With the experience at Southern California Gas Co.'s (SoCalGas) Aliso Canyon underground gas storage field still fresh, the concerns have grown among regulators, elected officials and consumers regarding the threat of leaks from long-idled but not permanently sealed wells. Estimates indicate there may be thousands of these wells, according to state officials.

AB 2729 calls for "responsible" well management practices to fill the gap in current state law that does not allow assurance of "timely remediation" of idle wells.
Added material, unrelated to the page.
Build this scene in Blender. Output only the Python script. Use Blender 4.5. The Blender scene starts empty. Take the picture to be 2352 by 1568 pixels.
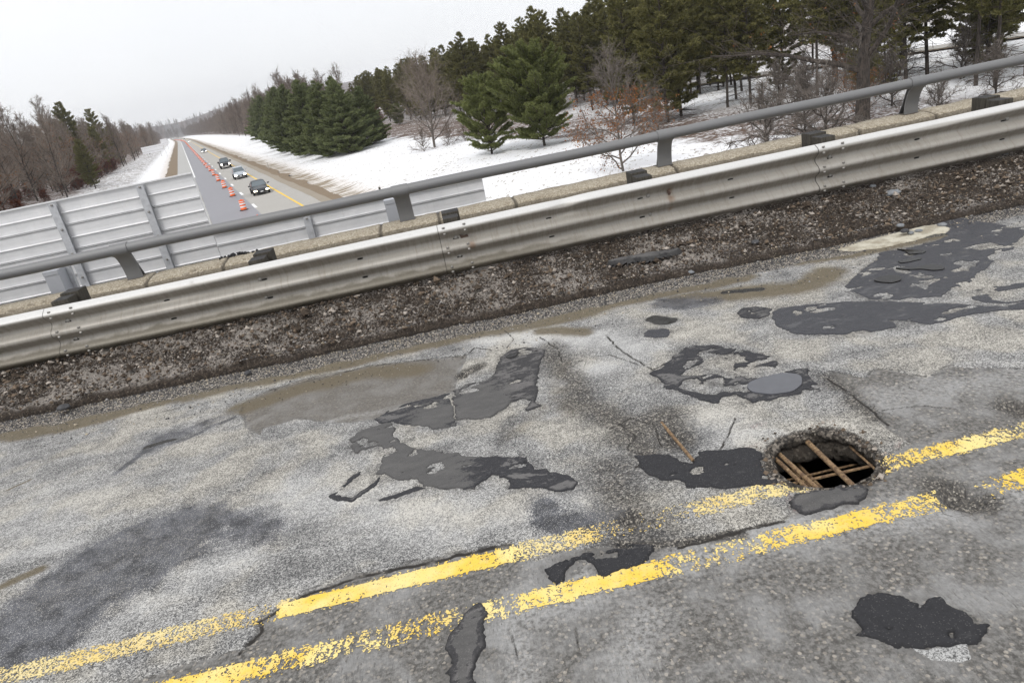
import bpy, math, random
import numpy as np
from mathutils import Matrix, Vector

# ------------------------------------------------------------------ camera, world, sun, exposure
sc = bpy.context.scene
COL = sc.collection
CAM_H = 2.0
def setup_camera():
    roll, head, f = math.atan(.2015), math.radians(3.5), 1600.0 / 2352 * 36
    pitch = math.atan(618.0 / 1600)
    fh = Vector((math.sin(head), math.cos(head), 0)); r = Vector((math.cos(head), -math.sin(head), 0)); z = Vector((0, 0, 1))
    fw = fh * math.cos(pitch) - z * math.sin(pitch); up = fh * math.sin(pitch) + z * math.cos(pitch)
    ix = r * math.cos(roll) - up * math.sin(roll); iy = r * math.sin(roll) + up * math.cos(roll)
    cd = bpy.data.cameras.new('camera'); cam = bpy.data.objects.new('camera', cd); COL.objects.link(cam)
    M = Matrix((ix, iy, -fw)).transposed().to_4x4(); M.translation = (0, 0, CAM_H)
    cam.matrix_world = M; cd.lens = f; cd.sensor_width = 36; cd.clip_start = .05; cd.clip_end = 9000
    sc.camera = cam
setup_camera()
SUN_EL, SUN_AZ = math.radians(52), math.radians(215)
w = bpy.data.worlds.new('World'); sc.world = w; w.use_nodes = True
wn = w.node_tree.nodes; wl = w.node_tree.links
bg = wn['Background']; bg.inputs['Strength'].default_value = .1
sky = wn.new('ShaderNodeTexSky'); sky.sky_type = 'NISHITA'; sky.sun_disc = False
sky.sun_elevation = SUN_EL; sky.sun_rotation = SUN_AZ
wt = wn.new('ShaderNodeTexCoord'); wz = wn.new('ShaderNodeTexNoise'); wz.inputs['Scale'].default_value = 2.2; wz.inputs['Detail'].default_value = 3
wl.new(wt.outputs['Generated'], wz.inputs['Vector'])
cl = wn.new('ShaderNodeValToRGB'); cl.color_ramp.elements[0].position = .3; cl.color_ramp.elements[0].color = (9.2, 9.25, 9.45, 1)
cl.color_ramp.elements[1].position = .7; cl.color_ramp.elements[1].color = (10.0, 10.0, 10.1, 1)
wl.new(wz.outputs['Fac'], cl.inputs['Fac'])
mx = wn.new('ShaderNodeMixRGB'); mx.inputs['Fac'].default_value = .9
wl.new(sky.outputs[0], mx.inputs[1]); wl.new(cl.outputs[0], mx.inputs[2]); wl.new(mx.outputs[0], bg.inputs['Color'])
sd = bpy.data.lights.new('sun', 'SUN'); sd.energy = 1.4; sd.angle = math.radians(14); sd.color = (1, .97, .93)
sun = bpy.data.objects.new('sun', sd); COL.objects.link(sun)
sv = Vector((math.sin(SUN_AZ) * math.cos(SUN_EL), math.cos(SUN_AZ) * math.cos(SUN_EL), math.sin(SUN_EL)))
sun.rotation_euler = (-sv).to_track_quat('-Z', 'Y').to_euler()
sc.view_settings.view_transform = 'Standard'; sc.view_settings.look = 'None'; sc.view_settings.gamma = 1
sc.view_settings.exposure = .24
sc.cycles.max_bounces = 4; sc.cycles.diffuse_bounces = 2; sc.cycles.glossy_bounces = 2; sc.cycles.transparent_max_bounces = 4
sc.cycles.use_adaptive_sampling = True; sc.cycles.adaptive_threshold = .02; sc.cycles.use_denoising = True; sc.cycles.denoiser = 'OPENIMAGEDENOISE'; sc.cycles.denoising_input_passes = 'RGB_ALBEDO_NORMAL'; sc.cycles.denoising_prefilter = 'ACCURATE'; sc.cycles.sample_clamp_indirect = 4
sc.cycles.volume_bounces = 0

# ------------------------------------------------------------------ traced outlines, metres on the deck (x along the bridge, y towards the far side)
PATCH = {
  'puddled': ([(2.874, 4.768), (3.162, 4.994), (3.456, 5.211), (3.515, 5.308), (3.677, 5.239), (3.878, 5.266), (3.969, 5.251), (4.139, 5.34), (4.248, 5.562), (4.379, 5.721), (4.542, 5.693), (4.571, 5.501), (4.615, 5.271), (4.653, 5.115), (4.843, 5.015), (4.744, 4.907), (4.505, 4.954), (4.389, 4.875), (4.208, 4.727), (4.09, 4.75), (3.974, 4.686), (3.945, 4.588), (3.803, 4.477), (3.687, 4.426), (3.581, 4.336), (3.445, 4.275), (3.374, 4.281), (3.227, 4.187), (3.072, 4.258), (2.977, 4.299), (2.881, 4.37), (2.841, 4.465), (2.847, 4.544), (2.828, 4.626)], [[(4.002, 4.973), (4.11, 4.985), (4.215, 4.953), (4.241, 4.88), (4.164, 4.838), (4.06, 4.869)], [(3.709, 4.718), (3.799, 4.741), (3.831, 4.65), (3.775, 4.579), (3.708, 4.559), (3.699, 4.51), (3.654, 4.529), (3.715, 4.632)]]),
  'long': ([(2.212, 4.595), (2.293, 4.615), (2.384, 4.581), (2.521, 4.544), (2.697, 4.461), (2.806, 4.402), (3.036, 4.208), (3.151, 4.086), (3.255, 3.985), (3.335, 3.884), (3.393, 3.827), (3.515, 3.822), (3.726, 3.806), (3.649, 3.722), (3.441, 3.738), (3.316, 3.788), (3.188, 3.812), (3.034, 3.815), (2.862, 3.817), (2.835, 3.9), (2.74, 4.019), (2.697, 3.89), (2.649, 3.884), (2.535, 3.91), (2.51, 3.939), (2.358, 3.977), (2.222, 4.048), (2.142, 4.131), (2.101, 4.225), (2.096, 4.323), (2.135, 4.468)], [[(2.296, 4.489), (2.333, 4.514), (2.36, 4.473), (2.333, 4.432), (2.296, 4.435)]]),
  'oval': ([(1.988, 4.725), (2.051, 4.776), (2.133, 4.755), (2.205, 4.696), (2.219, 4.628), (2.152, 4.53), (2.067, 4.515), (1.996, 4.55), (1.96, 4.62)], []),
  'arm': ([(3.361, 4.084), (3.462, 4.164), (3.556, 4.153), (3.77, 4.113), (3.959, 4.058), (3.89, 3.983), (3.703, 4.037), (3.548, 4.064), (3.45, 4.047), (3.419, 3.965), (3.452, 3.897), (3.55, 3.867), (3.523, 3.835), (3.398, 3.886), (3.329, 3.965), (3.328, 4.019)], []),
  'disc': ([(1.256, 4.719), (1.317, 4.762), (1.397, 4.741), (1.445, 4.684), (1.441, 4.622), (1.384, 4.564), (1.301, 4.567), (1.251, 4.634)], []),
  'ring': ([(1.079, 4.049), (1.162, 4.069), (1.306, 4.213), (1.416, 4.298), (1.499, 4.303), (1.61, 4.239), (1.713, 4.113), (1.797, 3.986), (1.852, 3.881), (1.834, 3.782), (1.781, 3.739), (1.725, 3.793), (1.658, 3.806), (1.613, 3.846), (1.582, 3.824), (1.566, 3.73), (1.584, 3.67), (1.706, 3.65), (1.887, 3.646), (1.943, 3.619), (1.902, 3.537), (1.899, 3.444), (1.852, 3.345), (1.811, 3.33), (1.742, 3.361), (1.566, 3.369), (1.47, 3.366), (1.472, 3.43), (1.443, 3.516), (1.339, 3.522), (1.32, 3.456), (1.285, 3.463), (1.24, 3.542), (1.186, 3.605), (1.156, 3.713), (1.061, 3.851), (1.109, 3.9), (1.105, 3.98)], [[(1.317, 4.019), (1.375, 4.098), (1.43, 4.085), (1.388, 4.02), (1.318, 3.978)], [(1.456, 4.166), (1.564, 4.129), (1.556, 4.032), (1.637, 3.969), (1.574, 3.829), (1.511, 3.711), (1.463, 3.789), (1.421, 3.838), (1.329, 3.87), (1.25, 3.911), (1.327, 3.973), (1.423, 3.999), (1.473, 4.068)], [(1.184, 3.746), (1.25, 3.828), (1.32, 3.819), (1.308, 3.738), (1.423, 3.65), (1.344, 3.653), (1.339, 3.568), (1.273, 3.626), (1.215, 3.681)]]),
  'wide': ([(0.692, 3.141), (0.803, 3.107), (0.883, 3.062), (0.899, 3.012), (0.906, 2.961), (0.956, 2.938), (1.008, 3.029), (1.096, 3.013), (1.2, 2.976), (1.27, 2.943), (1.304, 2.891), (1.258, 2.848), (1.248, 2.76), (1.258, 2.653), (1.247, 2.609), (1.129, 2.646), (0.993, 2.691), (0.847, 2.76), (0.838, 2.822), (0.763, 2.862), (0.715, 2.967), (0.704, 3.069)], []),
  'slab': ([(1.216, 2.476), (1.27, 2.524), (1.319, 2.517), (1.404, 2.513), (1.44, 2.529), (1.508, 2.516), (1.547, 2.499), (1.562, 2.446), (1.531, 2.407), (1.506, 2.392), (1.485, 2.37), (1.426, 2.382), (1.391, 2.39), (1.35, 2.376), (1.288, 2.369), (1.232, 2.365), (1.21, 2.391), (1.211, 2.428)], []),
  'corner': ([(1.111, 1.835), (1.168, 1.866), (1.251, 1.877), (1.313, 1.833), (1.333, 1.78), (1.385, 1.796), (1.431, 1.791), (1.424, 1.749), (1.454, 1.685), (1.434, 1.64), (1.492, 1.631), (1.458, 1.603), (1.39, 1.586), (1.3, 1.597), (1.23, 1.605), (1.179, 1.641), (1.134, 1.665), (1.099, 1.707), (1.052, 1.732), (1.097, 1.753)], [[(1.329, 1.635), (1.343, 1.656), (1.359, 1.654), (1.337, 1.628)]]),
  'tongue': ([(-0.237, 2.328), (-0.203, 2.321), (-0.179, 2.278), (-0.193, 2.166), (-0.202, 2.106), (-0.227, 2.047), (-0.25, 1.983), (-0.252, 1.93), (-0.253, 1.883), (-0.348, 1.912), (-0.34, 1.957), (-0.333, 2.002), (-0.354, 2.023), (-0.339, 2.046), (-0.341, 2.121), (-0.327, 2.211), (-0.293, 2.274)], []),
  'hook': ([(0.083, 2.439), (0.107, 2.426), (0.151, 2.449), (0.261, 2.464), (0.362, 2.494), (0.452, 2.475), (0.561, 2.418), (0.582, 2.43), (0.569, 2.384), (0.517, 2.343), (0.503, 2.319), (0.406, 2.316), (0.358, 2.305), (0.321, 2.285), (0.304, 2.296), (0.301, 2.345), (0.301, 2.384), (0.275, 2.439), (0.243, 2.445), (0.18, 2.399), (0.149, 2.343), (0.116, 2.322), (0.104, 2.359), (0.108, 2.396)], []),
  'upper': ([(0.163, 4.777), (0.216, 4.909), (0.288, 4.985), (0.399, 4.968), (0.519, 4.858), (0.503, 4.734), (0.44, 4.55), (0.383, 4.35), (0.368, 4.195), (0.317, 4.02), (0.339, 3.937), (0.246, 3.904), (0.237, 3.943), (0.288, 4.036), (0.244, 4.096), (0.179, 4.093), (0.138, 4.018), (0.071, 3.983), (0.013, 3.932), (-0.198, 4.004), (-0.205, 4.149), (-0.207, 4.35), (-0.187, 4.473), (-0.086, 4.529), (0.039, 4.502), (0.106, 4.594)], []),
  'middle': ([(-0.756, 4.309), (-0.655, 4.406), (-0.544, 4.451), (-0.409, 4.458), (-0.296, 4.451), (-0.217, 4.448), (-0.219, 4.305), (-0.208, 4.15), (-0.206, 4.008), (-0.201, 3.95), (-0.213, 3.923), (-0.344, 3.955), (-0.477, 4.054), (-0.605, 4.167), (-0.616, 4.187), (-0.701, 4.188), (-0.715, 4.253)], []),
  'sprawl': ([(-0.617, 4.157), (-0.6, 3.982), (-0.557, 3.877), (-0.497, 3.788), (-0.343, 3.657), (-0.222, 3.592), (-0.16, 3.535), (0.163, 3.368), (0.157, 3.335), (0.178, 3.24), (0.246, 3.176), (0.335, 3.104), (0.37, 3.011), (0.319, 2.95), (0.214, 3.003), (0.019, 3.101), (0.027, 3.16), (-0.011, 3.208), (-0.096, 3.229), (-0.132, 3.213), (-0.161, 3.17), (-0.304, 3.239), (-0.407, 3.315), (-0.477, 3.395), (-0.55, 3.444), (-0.634, 3.524), (-0.64, 3.544), (-0.667, 3.53), (-0.701, 3.562), (-0.681, 3.643), (-0.648, 3.78), (-0.667, 3.868), (-0.719, 3.913), (-0.808, 3.893), (-0.825, 3.862), (-0.861, 3.939), (-0.894, 4.08), (-0.869, 4.156), (-0.754, 4.191), (-0.626, 4.185)], []),
  'loop': ([(-0.964, 3.44), (-0.899, 3.511), (-0.818, 3.641), (-0.804, 3.644), (-0.81, 3.593), (-0.911, 3.45), (-0.815, 3.369), (-0.715, 3.482), (-0.671, 3.528), (-0.665, 3.486), (-0.761, 3.354), (-0.811, 3.32), (-0.894, 3.371)], []),
  'sliver': ([(-0.669, 3.292), (-0.591, 3.306), (-0.442, 3.334), (-0.407, 3.299), (-0.529, 3.272), (-0.625, 3.263)], []),
}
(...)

Unlike production wells, idle wells may have leaks and damage that go unnoticed for years, according to an assessment by the state Department of Conservation (DOC).

Citing potential public health and environmental risks that idle wells pose, Assembly members Das Williams and Tony Thurmond said their legislation is focused on three areas:

  • Redefining “idle wells" and "long-term idle wells" to require ongoing testing and monitoring;
  • Increasing bonding requirements to ensure costs of plugging/abandonment are covered; and
  • Increasing idle well fees and providing alternatives to paying fees for operators that develop and implement plans to reduce their idle well inventory.

"While most oil and gas producing states allow for extensions of idle well limits if specified conditions are met, California is the only state that allows wells to remain idle indefinitely with minimal testing," said the DOC analysis.

California's current laws don't require operators to maintain bonds to cover well plugging and remediation of the landscape after drilling activity ceases. "The lack of sufficient financial assurances is of special concern when oil prices are low," the DOC said.

"While operators have legitimate economic reasons for idling wells in the short-term, loopholes in current law allow wells to remain idle for long periods of time," state officials said.

Of California’s idle wells, half have been idle for more than 10 years, statistics show. About 4,700 wells have been idle for 25 years or more, DOC said. "The longer a well remains idle, the more likely it is to be deserted by the operator," it said.

"Idle wells can threaten the environment and public health, and, when deserted, can present significant costs for the state to plug wells and remediate any environmental damage."